In secondo luogo, una delle domande che avevamo posto alla Corte era se, secondo la Carta dei Diritti del Canada, un gruppo, una istituzione, o un ente giuridico religioso potesse essere considerato un soggetto con diritti pari a quelli di un singolo individuo. Tre giudici su sette (ossia quelli che concordano con la maggioranza per quanto riguarda i punti sostanziali, ma che, nell’insieme della decisione, hanno posizioni diverse rispetto ad alcuni dettagli), sono d'accordo sul fatto che abbia tali diritti. E anche la maggioranza conferma che «lo Stato riconosce la libertà religiosa dei singoli individui e delle comunità». Ciò è di grande importanza, perché per la prima volta dall’introduzione della Carta dei Diritti del 1982 la Corte Suprema si pronuncia in merito ai diritti religiosi di comunità e gruppi.

In terzo luogo, questa decisione segna un allargamento dell’orizzonte nell’identificazione dell’importanza della religione. La Corte non intende avventurarsi nel campo della filosofia o della teologia, e in passato ha cercato di mantenere il suo approccio alla religione a un livello estremamente semplice. In una circostanza importante ha parlato della religione come «sincera credenza», collocandola quindi a un livello più prossimo a quello della coscienza. Nel nostro caso, la Corte Suprema ha fatto riferimento in chiave positiva a un’argomentazione del giurista Richard Moon. Il professore di Diritto aveva sostenuto che dietro alla richiesta di neutralità dello Stato «vi è la concezione di un profondo radicamento delle credenze e dell’impegno religioso (o dell’impegno come un elemento dell’identità del singolo), piuttosto che come semplice esito di una scelta o di un giudizio. La credenza religiosa, invece, si colloca al centro della visione del mondo del singolo individuo. Essa è fonte del suo orientamento nel mondo, dà forma alla sua percezione dell’ordine sociale e naturale, e fornisce un quadro morale per il suo agire. Inoltre, la credenza religiosa lega il singolo a una comunità di credenti ed è spesso la forma di relazioni interpersonali più importante per la sua vita». Questo è un significativo riconoscimento dell’importanza della religione nella vita della persona. Non la riduce a una semplice opzione di pochi elementi particolari della popolazione.

Quarto, la decisione dice qualcosa riguardo all’importanza dei diritti dei genitori nell’educazione religiosa dei figli. La decisione riguarda infatti una scuola privata cattolica, e afferma che quando lo stato impone una posizione neutrale a una scuola di questo tipo esso «interferisce con il diritto dei genitori di trasmettere la fede cattolica ai propri figli… perché impedisce una presentazione cattolica del cattolicesimo». Questo lascia aperta la questione sul perché dei genitori credenti che vogliono educare i propri figli nella fede e li mandano nelle scuole statali non debbano godere della stessa tutela.

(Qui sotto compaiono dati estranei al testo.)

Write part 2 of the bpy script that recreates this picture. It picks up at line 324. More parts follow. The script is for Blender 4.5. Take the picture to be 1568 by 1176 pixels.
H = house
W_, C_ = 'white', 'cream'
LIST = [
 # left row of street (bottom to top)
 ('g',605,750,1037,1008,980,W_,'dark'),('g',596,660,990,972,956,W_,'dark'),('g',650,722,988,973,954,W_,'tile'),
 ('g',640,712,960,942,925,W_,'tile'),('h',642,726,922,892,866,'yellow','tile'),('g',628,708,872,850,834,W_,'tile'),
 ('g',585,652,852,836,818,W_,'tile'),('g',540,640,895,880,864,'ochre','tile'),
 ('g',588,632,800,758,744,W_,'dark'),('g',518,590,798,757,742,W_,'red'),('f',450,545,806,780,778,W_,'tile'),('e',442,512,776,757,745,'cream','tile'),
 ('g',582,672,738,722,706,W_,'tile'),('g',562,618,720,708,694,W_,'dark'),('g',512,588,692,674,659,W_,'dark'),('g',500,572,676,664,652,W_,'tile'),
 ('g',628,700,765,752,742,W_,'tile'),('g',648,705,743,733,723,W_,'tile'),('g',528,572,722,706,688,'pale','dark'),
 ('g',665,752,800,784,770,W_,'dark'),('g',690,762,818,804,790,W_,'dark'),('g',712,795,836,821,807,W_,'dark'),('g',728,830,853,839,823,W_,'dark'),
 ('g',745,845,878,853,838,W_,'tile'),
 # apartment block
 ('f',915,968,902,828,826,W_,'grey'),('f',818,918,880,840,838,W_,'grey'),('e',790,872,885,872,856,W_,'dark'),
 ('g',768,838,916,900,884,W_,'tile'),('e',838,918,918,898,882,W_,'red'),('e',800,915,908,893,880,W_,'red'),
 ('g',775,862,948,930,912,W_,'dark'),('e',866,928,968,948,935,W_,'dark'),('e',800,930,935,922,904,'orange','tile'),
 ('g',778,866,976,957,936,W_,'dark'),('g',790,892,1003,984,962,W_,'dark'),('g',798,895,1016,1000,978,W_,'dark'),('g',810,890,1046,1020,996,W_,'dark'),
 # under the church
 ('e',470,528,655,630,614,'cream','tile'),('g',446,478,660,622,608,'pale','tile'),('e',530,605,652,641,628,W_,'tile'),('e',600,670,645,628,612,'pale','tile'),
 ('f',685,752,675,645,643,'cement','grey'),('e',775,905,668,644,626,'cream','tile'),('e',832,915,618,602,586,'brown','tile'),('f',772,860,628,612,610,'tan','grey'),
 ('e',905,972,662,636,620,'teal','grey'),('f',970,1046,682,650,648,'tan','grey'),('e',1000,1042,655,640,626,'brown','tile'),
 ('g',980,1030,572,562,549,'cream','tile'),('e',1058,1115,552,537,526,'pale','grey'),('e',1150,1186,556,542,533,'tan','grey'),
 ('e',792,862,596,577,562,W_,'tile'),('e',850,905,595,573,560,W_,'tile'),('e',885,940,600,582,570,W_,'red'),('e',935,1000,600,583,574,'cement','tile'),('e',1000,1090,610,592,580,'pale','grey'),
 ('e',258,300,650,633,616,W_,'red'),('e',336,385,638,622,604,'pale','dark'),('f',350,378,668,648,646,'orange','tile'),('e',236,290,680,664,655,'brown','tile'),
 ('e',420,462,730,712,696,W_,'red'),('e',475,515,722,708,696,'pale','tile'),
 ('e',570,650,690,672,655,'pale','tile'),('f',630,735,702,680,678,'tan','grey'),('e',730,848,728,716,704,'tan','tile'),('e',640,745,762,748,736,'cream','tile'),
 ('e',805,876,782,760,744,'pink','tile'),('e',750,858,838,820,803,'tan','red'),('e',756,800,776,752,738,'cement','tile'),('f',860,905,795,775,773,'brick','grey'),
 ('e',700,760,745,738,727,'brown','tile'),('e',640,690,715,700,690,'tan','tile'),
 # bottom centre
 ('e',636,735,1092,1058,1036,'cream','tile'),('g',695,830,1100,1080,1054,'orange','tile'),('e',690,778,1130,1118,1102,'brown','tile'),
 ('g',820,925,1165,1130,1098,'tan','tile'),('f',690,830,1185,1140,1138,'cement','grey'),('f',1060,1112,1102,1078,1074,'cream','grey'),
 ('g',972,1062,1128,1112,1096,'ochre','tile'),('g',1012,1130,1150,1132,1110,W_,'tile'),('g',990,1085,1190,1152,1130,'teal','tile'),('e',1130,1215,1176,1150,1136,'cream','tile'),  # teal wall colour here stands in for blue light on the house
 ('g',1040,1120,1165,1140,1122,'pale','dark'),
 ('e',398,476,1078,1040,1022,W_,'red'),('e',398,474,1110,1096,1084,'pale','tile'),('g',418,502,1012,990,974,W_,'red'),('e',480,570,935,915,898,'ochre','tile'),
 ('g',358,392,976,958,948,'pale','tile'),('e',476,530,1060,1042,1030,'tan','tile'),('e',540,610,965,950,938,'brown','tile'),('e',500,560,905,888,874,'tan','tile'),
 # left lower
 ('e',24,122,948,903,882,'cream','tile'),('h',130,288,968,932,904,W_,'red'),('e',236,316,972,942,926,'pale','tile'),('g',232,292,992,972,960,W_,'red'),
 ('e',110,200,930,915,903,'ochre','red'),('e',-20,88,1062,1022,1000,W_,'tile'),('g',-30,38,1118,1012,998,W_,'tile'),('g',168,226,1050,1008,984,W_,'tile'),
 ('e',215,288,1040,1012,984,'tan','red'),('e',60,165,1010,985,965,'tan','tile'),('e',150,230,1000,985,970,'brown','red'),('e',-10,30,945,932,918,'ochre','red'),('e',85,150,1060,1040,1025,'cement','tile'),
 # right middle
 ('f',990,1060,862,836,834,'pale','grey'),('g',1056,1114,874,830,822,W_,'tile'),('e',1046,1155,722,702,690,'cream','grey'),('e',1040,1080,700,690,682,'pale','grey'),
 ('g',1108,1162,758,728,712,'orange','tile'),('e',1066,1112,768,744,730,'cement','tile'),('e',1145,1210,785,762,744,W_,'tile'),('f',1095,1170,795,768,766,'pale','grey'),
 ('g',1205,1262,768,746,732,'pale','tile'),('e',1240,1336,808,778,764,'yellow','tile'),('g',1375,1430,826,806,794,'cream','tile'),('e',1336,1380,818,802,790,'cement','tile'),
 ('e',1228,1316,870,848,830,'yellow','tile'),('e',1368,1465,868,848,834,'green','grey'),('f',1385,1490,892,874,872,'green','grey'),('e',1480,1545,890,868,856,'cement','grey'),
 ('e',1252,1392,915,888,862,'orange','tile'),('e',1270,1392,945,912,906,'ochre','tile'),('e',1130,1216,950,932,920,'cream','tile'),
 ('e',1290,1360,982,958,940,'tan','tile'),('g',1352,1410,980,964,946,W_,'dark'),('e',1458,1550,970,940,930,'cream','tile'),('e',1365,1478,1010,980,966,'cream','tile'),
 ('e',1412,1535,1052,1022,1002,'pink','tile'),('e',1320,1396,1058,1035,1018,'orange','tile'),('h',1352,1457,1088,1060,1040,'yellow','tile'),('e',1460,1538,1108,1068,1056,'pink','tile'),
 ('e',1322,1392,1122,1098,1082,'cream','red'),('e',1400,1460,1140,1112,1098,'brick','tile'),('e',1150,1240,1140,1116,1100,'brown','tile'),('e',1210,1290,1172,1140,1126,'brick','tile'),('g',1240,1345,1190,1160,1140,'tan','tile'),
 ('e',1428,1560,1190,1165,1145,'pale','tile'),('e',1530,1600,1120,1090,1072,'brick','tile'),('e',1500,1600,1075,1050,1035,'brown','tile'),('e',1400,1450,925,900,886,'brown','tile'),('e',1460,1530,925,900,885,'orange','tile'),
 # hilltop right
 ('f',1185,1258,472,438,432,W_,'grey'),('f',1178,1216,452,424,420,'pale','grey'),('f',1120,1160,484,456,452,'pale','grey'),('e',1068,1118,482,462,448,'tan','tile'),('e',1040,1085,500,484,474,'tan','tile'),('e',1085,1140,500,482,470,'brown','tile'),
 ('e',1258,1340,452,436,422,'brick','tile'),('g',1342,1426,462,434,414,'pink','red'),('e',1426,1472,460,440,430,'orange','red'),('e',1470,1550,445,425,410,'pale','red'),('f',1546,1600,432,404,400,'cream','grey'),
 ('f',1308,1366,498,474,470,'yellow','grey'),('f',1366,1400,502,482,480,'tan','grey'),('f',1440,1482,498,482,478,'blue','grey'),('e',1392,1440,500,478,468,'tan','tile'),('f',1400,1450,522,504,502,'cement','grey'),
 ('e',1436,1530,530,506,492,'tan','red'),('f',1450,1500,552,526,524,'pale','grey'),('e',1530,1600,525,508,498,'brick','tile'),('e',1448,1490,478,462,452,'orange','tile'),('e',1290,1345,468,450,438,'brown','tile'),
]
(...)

Nel complesso, credo che questa decisione segni una grande vittoria, non solo per la scuola o i genitori, ma per il Ministero del Quebec, per il Quebec e il Canada in generale. La sentenza ha chiarito che in una società plurale non bisogna far tacere una voce ragionevole, in questo caso una voce cattolica che desidera educare i figli secondo una prospettiva particolare. Questa voce trova espressione non solo a livello individuale e privato, ma anche attraverso gruppi, associazioni e istituzioni.

È stato per me un privilegio trovarmi coinvolto nel caso in questi anni. Ho avuto la fortuna di vivere un’amicizia sempre più profonda con i responsabili della scuola, gli avvocati e le altre persone coinvolte, perché tutti hanno lavorato con un’ottica positiva, senza cedere mai a battaglie isteriche contro presunti nemici, ma sempre cercando il dialogo con le persone che erano su posizioni diverse nel dibattito. Da ciò ho imparato molto riguardo a cosa significa lavorare con un gruppo di persone che non vogliono combattere crociate ideologiche, ma che hanno il desiderio di vivere e impegnarsi nella società.

Il responsabile (ora ex-responsabile) della scuola, Paul Donovan, sin dal principio ha chiarito che la Loyola desiderava lavorare con il Ministero dell’Educazione e non contro di esso. Questo è apparso evidente nel nostro percorso attraverso i vari gradi di giudizio, in cui c’è sempre stato un rapporto molto cordiale - per non dire fraterno, in qualche occasione - fra noi e i rappresentanti del Ministero. Come ho dichiarato in conferenza stampa, non ho iscritto mio figlio alla Loyola High School per rinchiuderlo in un ghetto cattolico. Quello che apprezzo in questa scuola è che essa si pone davanti al mondo con una sua precisa identità. Questo è ciò per cui la scuola ha combattuto in questa occasione, e il fatto che la Corte Suprema abbia compreso le nostre ragioni fa ben sperare per il futuro. Ciò non significa che non ci saranno altre difficoltà da ora in poi, ma la Corte ha confermato un principio importante, e non è cosa da poco.